With the release of his recent blockbuster; Django Unchained (2012), the legendary director, screenwriter and producer has come into the limelight once more. Tarantino is recognised as part of the cream of Hollywood’s crop of modern directors, known as the ‘director DJ’ for his frequent use of mixing genres and challenging the traditional norm he is ‘master of the scene’. Despite these accomplishments and the awards that have recognised Tarantino as a heavily decorated artist of our time, he has a significant fault- an awful tendency to want to act is a talent that, I am afraid to say, he simply does not possess. It emerges in the shape of the director cameo, a plague that pushes awful acting into our cinematic experience and dulls it slightly. You only have to see the lengthy and quite soul destroying joke he performs in Desperado (1995) to understand why. Even the recipients to the joke look at him with a sense of dismay; albeit he was playing a drunken cowboy, the three-minute moment for Tarantino isn’t such a moment for the audience (I would have taken that opportunity to nose dive into my overtly sized pic n’ mix to find the chocolate covered raisins).

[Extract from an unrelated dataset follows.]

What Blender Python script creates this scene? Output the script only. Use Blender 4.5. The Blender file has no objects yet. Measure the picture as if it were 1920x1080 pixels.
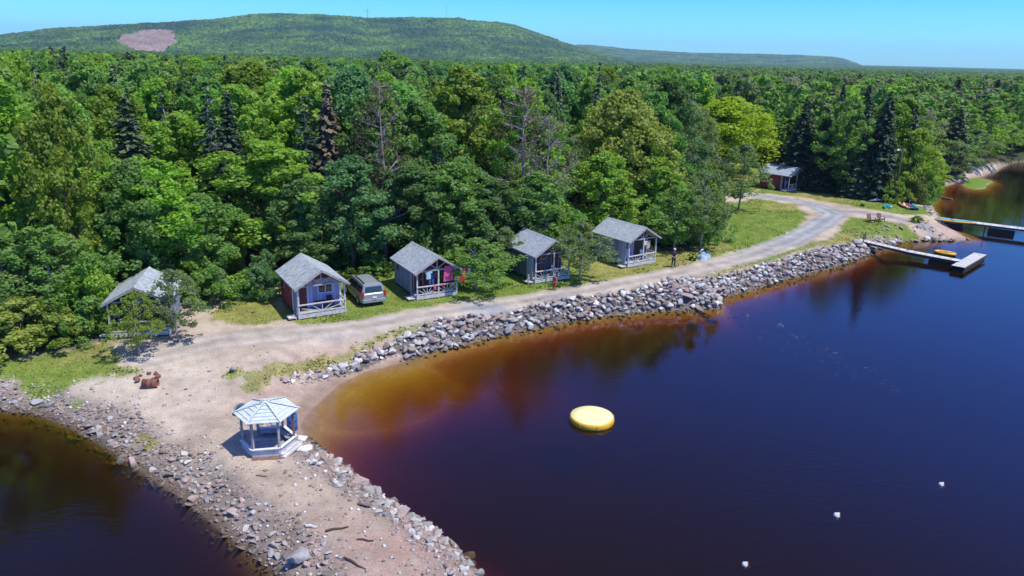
import bpy, bmesh, math, random
import numpy as np
from mathutils import Vector, Matrix, Euler
random.seed(5); rng = np.random.default_rng(5)
R = math.radians; PI = math.pi
S = bpy.context.scene; COL = S.collection
# ------------------------------------------------------------------ camera, sky, sun, exposure
F = 1400.; PITCH = R(17.3); ROLL = R(1.4); CH = 20.
fw = np.array([0, math.cos(PITCH), -math.sin(PITCH)]); r0 = np.array([1., 0, 0]); u0 = np.cross(r0, fw)
rt = r0*math.cos(ROLL)+u0*math.sin(ROLL); up = -r0*math.sin(ROLL)+u0*math.cos(ROLL)
CAM = np.array([0, 0, CH])
cd = bpy.data.cameras.new('camera'); co = bpy.data.objects.new('camera', cd); COL.objects.link(co)
M3 = Matrix((rt, up, -fw)).transposed()
co.matrix_world = Matrix.Translation(Vector(CAM)) @ M3.to_4x4()
cd.sensor_width = 36; cd.lens = 36*F/1920; cd.clip_start = .5; cd.clip_end = 40000
S.camera = co
SUN_EL = R(63); SUN_AZ = R(-24)            # azimuth from +X
sd = Vector((math.cos(SUN_EL)*math.cos(SUN_AZ), math.cos(SUN_EL)*math.sin(SUN_AZ), math.sin(SUN_EL)))
ld = bpy.data.lights.new('sun', 'SUN'); lo = bpy.data.objects.new('sun', ld); COL.objects.link(lo)
ld.energy = 4.4; ld.angle = R(.5); ld.color = (1, .95, .85)
lo.rotation_euler = sd.to_track_quat('Z', 'Y').to_euler(); lo.location = (0, 0, 60)
W = bpy.data.worlds.new('World'); S.world = W; W.use_nodes = True
wn = W.node_tree.nodes; wl = W.node_tree.links; wn.clear()
sky = wn.new('ShaderNodeTexSky'); sky.sky_type = 'NISHITA'; sky.sun_disc = False
sky.sun_elevation = SUN_EL; sky.sun_rotation = PI/2-SUN_AZ; sky.dust_density = .3; sky.ozone_density = 2.0; sky.air_density = 1.0
tc = wn.new('ShaderNodeTexCoord'); sx = wn.new('ShaderNodeSeparateXYZ'); rp = wn.new('ShaderNodeValToRGB')
mx = wn.new('ShaderNodeMix'); mx.data_type = 'RGBA'; mx.blend_type = 'MULTIPLY'; mx.inputs[0].default_value = 1
bg = wn.new('ShaderNodeBackground'); bg.inputs[1].default_value = .15; wo = wn.new('ShaderNodeOutputWorld')
e = rp.color_ramp.elements
e[0].position = 0; e[0].color = (.37, .94, 1.5, 1); e[1].position = .08; e[1].color = (.18, .70, 1.28, 1)
for p, c in ((.22, (.24, .66, 1.76, 1)), (.42, (.27, .66, 2.0, 1)), (.62, (.37, .42, .92, 1)), (.72, (.72, .74, .82, 1))):
    q = e.new(p); q.color = c
wl.new(tc.outputs['Generated'], sx.inputs[0]); wl.new(sx.outputs[2], rp.inputs[0])
wl.new(sky.outputs[0], mx.inputs[6]); wl.new(rp.outputs[0], mx.inputs[7]); wl.new(mx.outputs[2], bg.inputs[0]); wl.new(bg.outputs[0], wo.inputs[0])
S.view_settings.view_transform = 'Standard'; S.view_settings.look = 'None'; S.view_settings.exposure = 0.22; S.view_settings.gamma = 1
S.render.engine = 'CYCLES'; S.cycles.max_bounces = 6; S.cycles.transparent_max_bounces = 8
S.cycles.diffuse_bounces = 3; S.cycles.glossy_bounces = 2; S.cycles.transmission_bounces = 3; S.cycles.caustics_reflective = False; S.cycles.caustics_refractive = False

def at(px, py, z=0.):                       # a pixel of the 1920x1080 survey photo -> point on the level z
    d = fw*F+rt*(px-960)-up*(py-540); t = (z-CH)/d[2]; return CAM+d*t
def at_y(px, py, y):                        # ... -> point at distance y
    d = fw*F+rt*(px-960)-up*(py-540); return CAM+d*(y/d[1])
def pix(p):
    v = np.asarray(p, float)-CAM; zc = v@fw; return 960+F*(v@rt)/zc, 540-F*(v@up)/zc, zc

# ------------------------------------------------------------------ tags and mesh helpers
def tag(o, label=None, cat=None, group=None, kind=None):
    if label: o['label'] = label
    if cat: o['category'] = cat
    if group: o['group'] = group
    if kind: o['kind'] = kind
    return o
def empty(name, loc, rz=0):
    o = bpy.data.objects.new(name, None); COL.objects.link(o); o.location = loc; o.rotation_euler = (0, 0, rz); o.empty_display_size = .2
    return o
def npmesh(name, V, Fc, mat, parent=None, smooth=False, col=None, link=True):
    V = np.asarray(V, np.float32); Fc = np.asarray(Fc, np.int32); k = Fc.shape[1]; m = bpy.data.meshes.new(name)
    m.vertices.add(len(V)); m.vertices.foreach_set('co', V.ravel())
    m.loops.add(Fc.size); m.loops.foreach_set('vertex_index', Fc.ravel())
    m.polygons.add(len(Fc)); m.polygons.foreach_set('loop_start', np.arange(len(Fc), dtype=np.int32)*k)
    m.polygons.foreach_set('loop_total', np.full(len(Fc), k, np.int32))
    if smooth: m.polygons.foreach_set('use_smooth', np.ones(len(Fc), bool))
    m.update(calc_edges=True)
    if col is not None:
        a = m.color_attributes.new('col', 'FLOAT_COLOR', 'POINT'); c = np.ones((len(V), 4), np.float32); c[:, :3] = col
        a.data.foreach_set('color', c.ravel())
    if mat: m.materials.append(mat)
    o = bpy.data.objects.new(name, m)
    if link: COL.objects.link(o)
    if parent: o.parent = parent
    return o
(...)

Pulp Fiction (1994), a majorly successful crime thriller directed by Tarantino, is yet another film tainted with his on-screen presence. Some would suggest that if it weren’t for the likes of Harvey Ketiel’s acting skills, Tarantino could have ruined both Pulp Fiction and Reservoir Dogs (1992), another rhinestone in his acting crown, with his short but effective moments of ‘acting’. This leads me to Django Unchained, the eagerly awaited western with a fantastic cast and great story line, packed full of action and plenty of violence. But wait- all this excitement was filled with an underlying worry, a background apprehension of ‘is he going to try and do it again?!’, and true to himself he made an appearance (and another lifeless one at that). Speaking with a cockney accent and then an Australian accent, seemingly unable to make up his mind, Tarantino may have been trying to add to the mystery. However, the Australian accent obviously proved a challenge for good ol’ Tarantino.
Although undeniable that Tarantino is a great writer and director, his acting does seem to have the ability to stop a film in its tracks, cheapening the talent of the other actors and amazing dialog which leaves the viewer with a sense of unease until he’s going to ‘have his moment’. Tarantino needs to face the music and stop employing his poor acting self in his movies. Along with extreme violence, the director cameo has become a trademark of his and as long as that remains, my fully stocked pic n’ mix will be in hand to seize the opportunity to fish out more of those chocolate covered raisins.